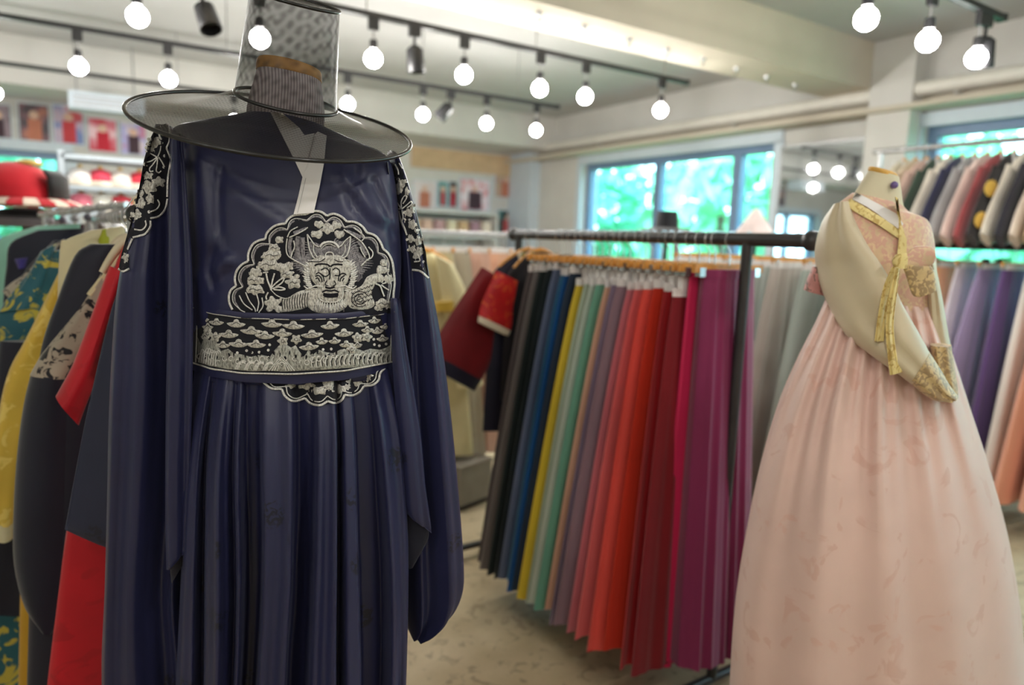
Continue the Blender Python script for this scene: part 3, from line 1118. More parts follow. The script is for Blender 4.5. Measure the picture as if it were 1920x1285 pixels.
robe('bright red robe with gold striped collar edge, nearest on the left rack', 1.74, [
    ('body', S4([(452, 236, 300), (500, 215, 320), (560, 208, 330), (680, 190, 335), (790, 165, 340), (960, 130, 345), (1150, 105, 350), (1290, 88, 360), (1500, 66, 370)]), red_silk, 0.035),
    ('sleeve', [(205, 498, 236, 512), (172, 590, 206, 622), (138, 680, 178, 716), (112, 730, 160, 764), (104, 744, 148, 796)], red_silk, 0.03),
    ('striped_trim', [(226, 520, 242, 524), (206, 580, 222, 590), (192, 640, 208, 650), (182, 690, 198, 700)], cloth('striped trim', S(186, 150, 90), 0.5, 0.2, 10, accent=S(70, 30, 60), acc_scale=40, acc_at=0.5), 0.042),
    ('front_edge', [(236, 462, 244, 470), (222, 510, 232, 516)], creamy, 0.04)])
robe('navy robe with silver and black embroidered sleeve, second on the left rack', 1.90, [
    ('body', S4([(458, 168, 236), (480, 140, 240), (560, 108, 240), (650, 78, 240), (760, 66, 240), (1000, 58, 240), (1300, 50, 240)]), navy_robe, 0.035),
    ('sleeve', [(58, 700, 140, 704), (44, 760, 150, 760), (32, 850, 152, 850), (25, 960, 150, 960), (26, 1060, 142, 1060), (46, 1136, 124, 1148), (76, 1172, 98, 1178)], navy_robe, 0.045),
    ('cream_edge', [(222, 462, 236, 466), (188, 510, 202, 516), (160, 548, 172, 554)], creamy, 0.05),
    ('embroidered_sleeve_top', [(192, 500, 212, 488), (150, 566, 200, 560), (108, 622, 184, 616), (78, 664, 158, 660), (56, 702, 134, 706)], silver_bro, 0.048)])
robe('pale cream robe with lime collar, third on the left rack', 2.0, [
    ('body', [(170, 432, 236, 424), (124, 450, 240, 440), (112, 470, 240, 470), (105, 640, 238, 640)], creamy, 0.025),
    ('collar', [(186, 432, 206, 428), (180, 450, 206, 450), (186, 462, 204, 462)], cloth('lime collar', S(176, 180, 40)), 0.03)])
robe('golden yellow damask robe with cream hem, fourth on the left rack', 2.1, [
    ('body', S4([(470, 130, 215), (560, 96, 220), (700, 70, 220), (980, 40, 220), (1100, 38, 200), (1300, 34, 200)]), cloth('ochre lining', S(206, 158, 40), 0.6, 0.1), 0.025),
    ('sleeve', [(122, 486, 150, 472), (86, 560, 132, 546), (46, 640, 106, 642), (18, 692, 86, 694), (0, 760, 62, 762), (-12, 860, 42, 862), (-18, 980, 26, 980)], yel, 0.035),
    ('hem_band', [(-18, 978, 26, 978), (-18, 1008, 25, 1008)], creamy, 0.037)])
robe('teal and gold brocade robe with open sleeve, fifth on the left rack', 2.28, [
    ('body', S4([(470, 90, 190), (600, -10, 190), (760, -30, 180), (1100, -30, 130), (1300, -40, 100), (1450, -50, 90)]), teal_bro, 0.025),
    ('sleeve', [(76, 472, 106, 456), (50, 520, 94, 508), (22, 560, 86, 548), (-2, 584, 78, 574)], teal_bro, 0.035)])
robe('dark blue robe hem showing under the yellow sleeve, on the left rack', 2.19, [
    ('body', S4([(640, 0, 120), (900, -20, 120), (1010, -30, 100), (1130, -30, 60), (1150, -30, 50)]), navy_robe, 0.02)])
robe('grey robe with black and silver patterned shoulder, sixth on the left rack', 2.46, [
    ('body', S4([(452, 100, 190), (520, 40, 190), (640, 0, 190), (900, -20, 190)]), navy_robe, 0.025),
    ('embroidered_sleeve_top', [(84, 468, 122, 448), (50, 510, 84, 500), (22, 530, 54, 536), (4, 546, 32, 566)], silver_bro, 0.034)])
robe('indigo robe with violet chest panel, seventh on the left rack', 2.66, [
    ('body', [(70, 432, 160, 428), (20, 456, 150, 452), (12, 500, 140, 500), (6, 560, 130, 560), (0, 700, 130, 700)], navy_robe, 0.025),
    ('chest_panel', [(26, 486, 56, 482), (34, 504, 48, 502)], cloth('violet panel', S(72, 62, 140)), 0.035)])
robe('mint green robe at the far end of the left rack', 2.85, [
    ('body', [(70, 424, 150, 420), (4, 446, 150, 446), (-6, 480, 150, 480), (-12, 560, 150, 560), (-20, 760, 150, 760)], cloth('mint silk', S(150, 206, 186), 0.6, 0.1), 0.025)])
robe('wine red robe among the far end of the left rack', 3.1, [
    ('body', [(80, 424, 160, 420), (30, 440, 160, 440), (10, 480, 160, 480), (-20, 760, 160, 760)], cloth('wine silk', S(80, 40, 50), 0.6, 0.1), 0.025)])

# pale yellow robe and bin behind the navy robe
pr = empty('hanging_robe', at(800, 470, 3.55), 'pale yellow robe with mustard band on the thin rack, behind the navy sleeve', 'robe', 'gowns on the thin rack behind the navy robe')
py_m = cloth('pale yellow ramie', S(216, 206, 160), 0.7, 0.08, 6, sheen=0.3)
NF = -HF
mb = MB(); cloth_loft(mb, [(690, 492, 812, 474), (680, 520, 848, 508), (680, 600, 862, 600), (680, 720, 876, 720), (680, 852, 888, 852)], PD(3.55), 0.05, NF, wob=0.008); obj('body', mb, py_m, pr)
mb = MB(); cloth_loft(mb, [(816, 478, 850, 496), (828, 560, 876, 556), (842, 640, 892, 644), (858, 728, 906, 722)], PD(3.49), 0.04, NF, wob=0.005); obj('sleeve', mb, py_m, pr)
mb = MB(); cloth_loft(mb, [(816, 566, 852, 564), (816, 584, 852, 582)], PD(3.46), 0.045, NF); obj('mustard_band', mb, cloth('mustard band', S(206, 170, 60)), pr)
hanger(at(790, 446, 3.56), np.array([0.84, -0.54, 0]), 0.16, 0.055, 'coat hanger under the pale yellow robe', 'coat hangers on the thin rack', 0.010, True, False)
bx = empty('storage_bin', (1.74, 3.12, 0), 'small grey storage bin on the floor behind the navy robe', 'bin')
obj('bin_body', MB().box((1.74, 3.12, 0.13), (0.24, 0.2, 0.2), 0.3), plain('grey plastic', S(136, 130, 120), 0.6), bx, False)
obj('bin_base', MB().box((1.74, 3.12, 0.015), (0.22, 0.18, 0.03), 0.3), M_BLACK, bx, False)
obj('bin_lid', MB().box((1.74, 3.12, 0.235), (0.25, 0.21, 0.012), 0.3), plain('grey plastic', S(136, 130, 120), 0.6), bx, False)


# ================================================================== POSTERS, SHELF, HATS
def poster(px0, py0, px1, py1, plane, nrm, label, cols, seed, frame=True):
    P = [plane(px0, (py0 + py1) / 2), plane(px1, (py0 + py1) / 2)]
    zt, zb = plane((px0 + px1) / 2, py0)[2], plane((px0 + px1) / 2, py1)[2]
    a, b = P
    a, b = np.array([a[0], a[1], 0]), np.array([b[0], b[1], 0])
    nrm = np.array(nrm, float)
    t = empty('wall_poster', ((a + b) / 2)[:2].tolist() + [zb], label, 'poster', 'posters on the back wall')

    def rect(u0, u1, v0, v1, o0, o1):
        q = [a + (b - a) * u + np.array([0, 0, zb + (zt - zb) * v]) + nrm * o0 for u, v in ((u0, v0), (u1, v0), (u1, v1), (u0, v1))]
        return MB().slab(q, nrm * (o1 - o0))
    k = NT('print ' + label)
    n1 = k.n('ShaderNodeTexNoise', Scale=5.0 + seed % 3, Detail=2.0)
    mp = k.n('ShaderNodeMapping')
    mp.inputs['Location'].default_value = (seed * 3.1, seed * 1.7, seed * 0.9)
    k.l(k.coord(), mp.inputs[0])
    k.l(mp.outputs[0], n1.inputs['Vector'])
    k.l(k.ramp(n1.outputs[0], [(0.34 + 0.32 * i / max(1, len(cols) - 1), S(*c)) for i, c in enumerate(cols)], 'EASE'), k.b.inputs['Base Color'])
    k.b.inputs['Roughness'].default_value = 0.5
    obj('print', rect(0.04, 0.96, 0.03, 0.97, 0.001, 0.012), k.m, t, False)
    obj('figure', rect(0.3, 0.72, 0.05, 0.6, 0.012, 0.014), cloth('poster robe %d' % (seed % 4), S(*cols[-1])), t, False)
    mb = MB().lathe([(0.001, 0.0), (0.036, 0.0), (0.036, 0.003), (0.001, 0.003)], a + (b - a) * 0.5 + np.array([0, 0, zb + (zt - zb) * 0.7]) + nrm * 0.012, 14, nrm)
    obj('face', mb, plain('poster skin', S(216, 178, 156)), t)
    if frame:
        fm = MB()
        for r in ((0, 1, 0, 0.03), (0, 1, 0.97, 1), (0, 0.04, 0.03, 0.97), (0.96, 1, 0.03, 0.97)):
            q = rect(*r, 0.0, 0.02)
            fm.add(q.v, q.f)
        obj('frame', fm, M_REVEAL, t, False)
    return t


PB = PY(YB - 0.001)
nB = (0, -1, 0)
poster(-30, 194, 22, 266, PB, nB, 'dusky portrait poster cut by the left edge of the picture', [(90, 80, 96), (150, 130, 140), (70, 50, 60)], 1)
poster(34, 194, 94, 268, PB, nB, 'dark portrait poster with a pale face, above the left window', [(60, 52, 60), (120, 84, 92), (190, 120, 96)], 2)
poster(99, 198, 158, 272, PB, nB, 'portrait poster with blue top and red robe, above the left window', [(110, 130, 180), (190, 170, 190), (196, 66, 72)], 3)
poster(164, 222, 220, 286, PB, nB, 'pale pink portrait poster with red arch, right of the left window', [(232, 196, 204), (214, 120, 136), (200, 40, 60)], 4)
poster(225, 230, 275, 292, PB, nB, 'pale lilac portrait poster beside the pink one', [(220, 204, 214), (170, 170, 220), (206, 100, 116)], 5)
poster(772, 338, 818, 392, PB, nB, 'blank pale poster on the back wall beside the navy shoulder', [(214, 200, 200), (224, 214, 214)], 6)
poster(820, 340, 839, 388, PB, nB, 'narrow teal poster on the back wall', [(60, 130, 132), (90, 160, 160)], 7)
poster(841, 340, 856, 390, PB, nB, 'narrow black poster on the back wall', [(34, 32, 40), (60, 56, 62)], 8)
poster(860, 336, 918, 396, PB, nB, 'red and white arch poster on the back wall', [(214, 56, 70), (236, 224, 230), (210, 40, 60)], 9)
PC = PX = (lambda px, py: atY(px, py, 7.195))
poster(925, 322, 972, 372, PY(YB - 0.001), nB, 'olive framed poster with small figures, near the room corner', [(150, 150, 110), (196, 170, 150), (120, 60, 90)], 10)
poster(930, 394, 972, 440, PY(YB - 0.001), nB, 'dark teal framed poster below the olive one', [(40, 70, 76), (80, 130, 130), (24, 24, 28)], 11)
ac0, ac1 = atY(128, 188, 6.7), atY(268, 206, 6.7)
acm = (ac0 + ac1) / 2
ac = empty('air_conditioner', acm, 'white ceiling-hung air conditioner under the far beam, left of the black hat', 'air conditioner')
obj('housing', MB().box(acm, (ac1[0] - ac0[0], 0.26, 0.13)), M_REVEAL, ac, False)
for kk in range(3):
    obj('louver', MB().box(acm + np.array([0, -0.136, -0.035 + 0.032 * kk]), (ac1[0] - ac0[0] - 0.06, 0.014, 0.012)), M_STEEL, ac, False)
for xx in (ac0[0] + 0.06, ac1[0] - 0.06):
    obj('hanging_rod', MB().cyl((xx, 6.7, acm[2] + 0.06), (xx, 6.7, ZC), 0.006, n=8), M_STEEL, ac)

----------

### Written instruction
State the number of lines holding the word "picture" in the listing. Add nothing else.

### Solution for this task
2